En la escena final del Quijote, familia y personal de servicio se dedican a las herencias en una escena que describe el estado actual de la disponibilidad de poesía en medios digitales. Debido a derechos, sólo se encuentra con soltura en blogs, redirigidos de sitios al borde de la obsolescencia o la crisis financiera, o sumergidos en la fugacidad de las redes sociales.

Todas las bibliotecas, aún más las de cánones virtuales, deben aprender a dejar caer hojas del árbol. Sembrar, regalar, usar los libros, gastar las frases, editar ejemplares de La Sociedad del Espectáculo según las instrucciones del autor, con portada papel lija.

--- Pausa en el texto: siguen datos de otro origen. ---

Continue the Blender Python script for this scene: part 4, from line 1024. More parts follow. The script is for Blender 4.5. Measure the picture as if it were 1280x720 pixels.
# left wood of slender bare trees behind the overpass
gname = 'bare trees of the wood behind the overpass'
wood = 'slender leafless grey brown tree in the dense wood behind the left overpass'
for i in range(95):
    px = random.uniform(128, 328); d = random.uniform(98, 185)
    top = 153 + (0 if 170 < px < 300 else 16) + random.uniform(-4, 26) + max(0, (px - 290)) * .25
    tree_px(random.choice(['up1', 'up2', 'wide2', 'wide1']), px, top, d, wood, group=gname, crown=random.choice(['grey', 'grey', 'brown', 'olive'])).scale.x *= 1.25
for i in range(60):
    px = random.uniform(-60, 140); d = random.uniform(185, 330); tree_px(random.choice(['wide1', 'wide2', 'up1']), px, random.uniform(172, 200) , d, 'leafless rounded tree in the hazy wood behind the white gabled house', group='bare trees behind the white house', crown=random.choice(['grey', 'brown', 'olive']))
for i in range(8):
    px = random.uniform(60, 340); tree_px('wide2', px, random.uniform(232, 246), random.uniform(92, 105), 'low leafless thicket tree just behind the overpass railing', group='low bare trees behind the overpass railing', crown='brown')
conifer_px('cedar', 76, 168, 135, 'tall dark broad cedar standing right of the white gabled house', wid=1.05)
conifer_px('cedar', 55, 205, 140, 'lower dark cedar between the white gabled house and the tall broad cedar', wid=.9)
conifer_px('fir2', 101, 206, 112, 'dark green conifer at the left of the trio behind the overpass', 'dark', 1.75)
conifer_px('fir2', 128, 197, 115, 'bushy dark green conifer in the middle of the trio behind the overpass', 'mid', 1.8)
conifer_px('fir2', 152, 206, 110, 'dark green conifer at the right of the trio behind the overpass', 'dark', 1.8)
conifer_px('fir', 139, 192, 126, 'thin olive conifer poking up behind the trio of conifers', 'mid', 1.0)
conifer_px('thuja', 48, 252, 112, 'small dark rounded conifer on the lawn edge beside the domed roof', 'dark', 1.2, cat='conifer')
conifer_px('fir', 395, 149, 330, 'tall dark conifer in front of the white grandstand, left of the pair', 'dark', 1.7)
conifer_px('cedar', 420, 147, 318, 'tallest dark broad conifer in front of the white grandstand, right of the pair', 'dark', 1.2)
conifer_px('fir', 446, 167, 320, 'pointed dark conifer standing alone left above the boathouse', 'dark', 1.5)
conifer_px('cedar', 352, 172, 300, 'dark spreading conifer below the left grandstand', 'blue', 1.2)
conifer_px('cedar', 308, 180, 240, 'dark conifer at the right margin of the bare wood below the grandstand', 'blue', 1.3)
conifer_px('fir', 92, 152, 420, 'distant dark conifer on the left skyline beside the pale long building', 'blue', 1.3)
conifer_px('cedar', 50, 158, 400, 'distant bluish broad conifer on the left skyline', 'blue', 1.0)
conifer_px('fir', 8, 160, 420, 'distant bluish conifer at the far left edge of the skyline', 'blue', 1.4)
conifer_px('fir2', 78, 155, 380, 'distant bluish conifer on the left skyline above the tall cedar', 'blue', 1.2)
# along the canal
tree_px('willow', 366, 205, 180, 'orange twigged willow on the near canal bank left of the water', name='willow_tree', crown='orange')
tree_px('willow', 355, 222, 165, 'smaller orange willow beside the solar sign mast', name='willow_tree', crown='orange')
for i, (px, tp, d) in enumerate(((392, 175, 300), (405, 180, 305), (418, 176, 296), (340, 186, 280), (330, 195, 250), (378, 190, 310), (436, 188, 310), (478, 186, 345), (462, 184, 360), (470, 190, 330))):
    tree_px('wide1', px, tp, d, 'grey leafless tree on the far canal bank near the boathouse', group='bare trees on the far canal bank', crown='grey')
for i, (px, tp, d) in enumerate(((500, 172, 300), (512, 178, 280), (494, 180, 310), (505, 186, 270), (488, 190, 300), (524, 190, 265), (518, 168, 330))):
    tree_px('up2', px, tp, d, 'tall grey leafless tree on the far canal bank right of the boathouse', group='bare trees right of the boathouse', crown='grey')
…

Recortar libros viejos es un juego virtuoso, una pedagogía en labores editoriales para celebrar funerales vikingos a libros gastados mano en mano, y también para los relegados que soñaron con el fuego hasta el hartazgo.

 

[1] Ricardo Vivallo, detective literario, me advierte que Bretón expulsó a menos personas de lo que se cree. El rumor del escándalo en la tertulia avant garde fue inventado por Burroughs, y sostenido con el rigor de la muerte, sobre todo después de la muerte de Gysin. Ambos escribieron La tercera mente (Viking Press, 1977), un libro de ensayos que reúne reflexiones sobre la metodología del recorte, fantasías sobre la posibilidad de penetrar en la adivinación, y rumores de algoritmos al servicio del collage poético.